What the task requires — Would you return the complete listing below word for word?

Data —

========

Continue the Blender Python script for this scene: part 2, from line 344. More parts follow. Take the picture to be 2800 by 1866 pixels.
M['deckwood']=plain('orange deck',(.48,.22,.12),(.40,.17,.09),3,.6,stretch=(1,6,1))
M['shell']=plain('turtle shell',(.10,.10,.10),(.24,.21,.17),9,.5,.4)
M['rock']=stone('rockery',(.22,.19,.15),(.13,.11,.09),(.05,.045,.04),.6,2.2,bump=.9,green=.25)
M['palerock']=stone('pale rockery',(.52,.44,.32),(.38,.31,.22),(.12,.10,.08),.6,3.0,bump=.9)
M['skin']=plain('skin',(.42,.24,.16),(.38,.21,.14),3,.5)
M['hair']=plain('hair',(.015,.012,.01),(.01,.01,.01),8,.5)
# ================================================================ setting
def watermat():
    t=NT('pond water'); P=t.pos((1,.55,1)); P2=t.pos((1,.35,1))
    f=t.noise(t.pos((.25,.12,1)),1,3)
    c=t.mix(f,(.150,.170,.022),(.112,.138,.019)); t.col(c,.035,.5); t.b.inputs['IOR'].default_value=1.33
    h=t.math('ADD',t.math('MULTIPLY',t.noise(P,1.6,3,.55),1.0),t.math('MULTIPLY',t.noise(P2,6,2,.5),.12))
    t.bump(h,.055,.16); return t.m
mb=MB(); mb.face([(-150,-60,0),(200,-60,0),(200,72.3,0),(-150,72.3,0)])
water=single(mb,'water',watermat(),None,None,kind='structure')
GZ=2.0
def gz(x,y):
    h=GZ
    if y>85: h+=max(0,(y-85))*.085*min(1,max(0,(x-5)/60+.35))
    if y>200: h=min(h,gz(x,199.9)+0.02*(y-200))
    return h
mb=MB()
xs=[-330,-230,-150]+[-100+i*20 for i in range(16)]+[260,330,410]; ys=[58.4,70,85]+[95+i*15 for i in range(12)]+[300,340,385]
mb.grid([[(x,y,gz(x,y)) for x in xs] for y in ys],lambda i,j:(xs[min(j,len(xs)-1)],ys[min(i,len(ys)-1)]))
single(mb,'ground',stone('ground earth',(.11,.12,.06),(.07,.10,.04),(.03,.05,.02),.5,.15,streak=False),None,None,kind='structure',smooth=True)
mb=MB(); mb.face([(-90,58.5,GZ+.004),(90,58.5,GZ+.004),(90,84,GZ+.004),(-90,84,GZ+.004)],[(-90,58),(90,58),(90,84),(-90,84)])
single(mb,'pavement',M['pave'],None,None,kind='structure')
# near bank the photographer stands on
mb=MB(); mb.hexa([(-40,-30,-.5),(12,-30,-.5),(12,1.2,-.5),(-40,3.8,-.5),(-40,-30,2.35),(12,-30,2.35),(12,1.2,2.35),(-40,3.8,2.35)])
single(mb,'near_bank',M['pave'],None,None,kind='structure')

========

Exercise result —
Continue the Blender Python script for this scene: part 2, from line 344. More parts follow. Take the picture to be 2800 by 1866 pixels.
M['deckwood']=plain('orange deck',(.48,.22,.12),(.40,.17,.09),3,.6,stretch=(1,6,1))
M['shell']=plain('turtle shell',(.10,.10,.10),(.24,.21,.17),9,.5,.4)
M['rock']=stone('rockery',(.22,.19,.15),(.13,.11,.09),(.05,.045,.04),.6,2.2,bump=.9,green=.25)
M['palerock']=stone('pale rockery',(.52,.44,.32),(.38,.31,.22),(.12,.10,.08),.6,3.0,bump=.9)
M['skin']=plain('skin',(.42,.24,.16),(.38,.21,.14),3,.5)
M['hair']=plain('hair',(.015,.012,.01),(.01,.01,.01),8,.5)
# ================================================================ setting
def watermat():
    t=NT('pond water'); P=t.pos((1,.55,1)); P2=t.pos((1,.35,1))
    f=t.noise(t.pos((.25,.12,1)),1,3)
    c=t.mix(f,(.150,.170,.022),(.112,.138,.019)); t.col(c,.035,.5); t.b.inputs['IOR'].default_value=1.33
    h=t.math('ADD',t.math('MULTIPLY',t.noise(P,1.6,3,.55),1.0),t.math('MULTIPLY',t.noise(P2,6,2,.5),.12))
    t.bump(h,.055,.16); return t.m
mb=MB(); mb.face([(-150,-60,0),(200,-60,0),(200,72.3,0),(-150,72.3,0)])
water=single(mb,'water',watermat(),None,None,kind='structure')
GZ=2.0
def gz(x,y):
    h=GZ
    if y>85: h+=max(0,(y-85))*.085*min(1,max(0,(x-5)/60+.35))
    if y>200: h=min(h,gz(x,199.9)+0.02*(y-200))
    return h
mb=MB()
xs=[-330,-230,-150]+[-100+i*20 for i in range(16)]+[260,330,410]; ys=[58.4,70,85]+[95+i*15 for i in range(12)]+[300,340,385]
mb.grid([[(x,y,gz(x,y)) for x in xs] for y in ys],lambda i,j:(xs[min(j,len(xs)-1)],ys[min(i,len(ys)-1)]))
single(mb,'ground',stone('ground earth',(.11,.12,.06),(.07,.10,.04),(.03,.05,.02),.5,.15,streak=False),None,None,kind='structure',smooth=True)
mb=MB(); mb.face([(-90,58.5,GZ+.004),(90,58.5,GZ+.004),(90,84,GZ+.004),(-90,84,GZ+.004)],[(-90,58),(90,58),(90,84),(-90,84)])
single(mb,'pavement',M['pave'],None,None,kind='structure')
# near bank the photographer stands on
mb=MB(); mb.hexa([(-40,-30,-.5),(12,-30,-.5),(12,1.2,-.5),(-40,3.8,-.5),(-40,-30,2.35),(12,-30,2.35),(12,1.2,2.35),(-40,3.8,2.35)])
single(mb,'near_bank',M['pave'],None,None,kind='structure')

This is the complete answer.